The land in question came in Tata Communications’ custody when the Tata Group picked up a majority holding in the earlier avatar of the company — Videsh Sanchar Nigam Ltd — in 2002, as part of the then government’s divestment programme.

In 2002, Tatas had successfully bid for 25% equity stake in VSNL at Rs202 a share and then picked up another 20% through the mandatory open offer.

However, though the land came with the ownership change, the Tatas were merely its custodians rather than owners.

On Tuesday, Kapil Sibal, minister for communication and information technology, ordered an investigation into the delay in demerger and sale of the land. A senior official in the department of telecommunications, S R Rao, has been asked to submit a report by the month end.

The Tatas have always maintained that the delay was on account of lack of clarity on who should pay the stamp duty and other tax related expenses on the sale. As it was only a custodian and not owner of the land, the Tatas have declined to take on those expenses.

According to senior Tata Communications executives, not only does the company not benefit from the land, but also, it has to incur expenses on maintaining the land.

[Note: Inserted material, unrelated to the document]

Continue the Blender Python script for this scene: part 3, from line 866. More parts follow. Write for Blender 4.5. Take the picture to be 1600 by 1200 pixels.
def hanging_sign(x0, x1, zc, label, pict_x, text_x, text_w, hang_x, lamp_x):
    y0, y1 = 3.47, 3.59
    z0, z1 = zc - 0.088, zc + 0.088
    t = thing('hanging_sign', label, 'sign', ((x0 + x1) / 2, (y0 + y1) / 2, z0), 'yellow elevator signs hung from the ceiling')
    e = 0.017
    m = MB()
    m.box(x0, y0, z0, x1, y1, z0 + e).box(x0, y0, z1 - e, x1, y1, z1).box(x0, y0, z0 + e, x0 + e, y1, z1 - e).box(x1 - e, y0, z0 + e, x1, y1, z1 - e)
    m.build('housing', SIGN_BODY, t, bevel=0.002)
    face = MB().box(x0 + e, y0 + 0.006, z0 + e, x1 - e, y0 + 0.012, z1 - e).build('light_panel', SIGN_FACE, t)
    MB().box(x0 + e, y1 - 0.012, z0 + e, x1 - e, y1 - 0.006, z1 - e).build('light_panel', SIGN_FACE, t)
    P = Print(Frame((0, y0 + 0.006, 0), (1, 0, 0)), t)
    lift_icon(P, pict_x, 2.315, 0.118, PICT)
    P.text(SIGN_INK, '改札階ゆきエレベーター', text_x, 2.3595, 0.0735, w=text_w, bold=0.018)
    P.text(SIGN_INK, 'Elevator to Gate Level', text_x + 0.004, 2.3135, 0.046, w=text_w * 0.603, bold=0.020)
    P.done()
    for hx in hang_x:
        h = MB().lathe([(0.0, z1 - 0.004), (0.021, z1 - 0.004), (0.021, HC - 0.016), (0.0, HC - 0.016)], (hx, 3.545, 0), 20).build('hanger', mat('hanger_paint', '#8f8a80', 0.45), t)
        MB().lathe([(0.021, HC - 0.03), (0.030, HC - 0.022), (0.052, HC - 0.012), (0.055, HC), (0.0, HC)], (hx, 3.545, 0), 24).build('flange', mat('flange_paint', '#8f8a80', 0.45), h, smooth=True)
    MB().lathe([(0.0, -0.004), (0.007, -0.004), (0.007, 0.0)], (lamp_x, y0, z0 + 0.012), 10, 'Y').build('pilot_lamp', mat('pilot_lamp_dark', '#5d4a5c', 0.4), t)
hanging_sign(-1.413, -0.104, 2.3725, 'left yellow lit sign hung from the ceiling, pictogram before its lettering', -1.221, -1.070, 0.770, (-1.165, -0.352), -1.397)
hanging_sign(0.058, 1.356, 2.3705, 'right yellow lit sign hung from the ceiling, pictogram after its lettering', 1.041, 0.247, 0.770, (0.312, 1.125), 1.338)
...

According to the 2002 shareholder agreement, made at the time of VSNL divestment, the land was to be demerged and sold, with the income from the sale of land to be distributed in the ratio of 25% to the government, 20% to shareholders who tendered their shares in the open offer, 26% to the government for its existing holding and 29% to existing shareholders.

As the promoters, the Tatas will get about 5%, as they are part of the 29% public shareholding.

Once the land is sold, Tata Communications would be free to raise capital through equity and thus deleverage its books, and also fund its capital expenditure plans.

As the market cheered the stock, two foreign brokerages —- HSBC and BNP Paribas —- raised their target price for the stock.HSBC upgraded the recommendation for Tata Communications from Underperform to Neutral and raised the target price from Rs225 to Rs241.

BNP ugpraded the stock rating from Reduce to Buy, while raising the share price target to Rs313 from Rs230 earlier.

On Wednesday, the stock of Tata Communications gained 11.9% to close at Rs245.95 on the BSE when the broader market gained about 1.21% to close at 18206.16.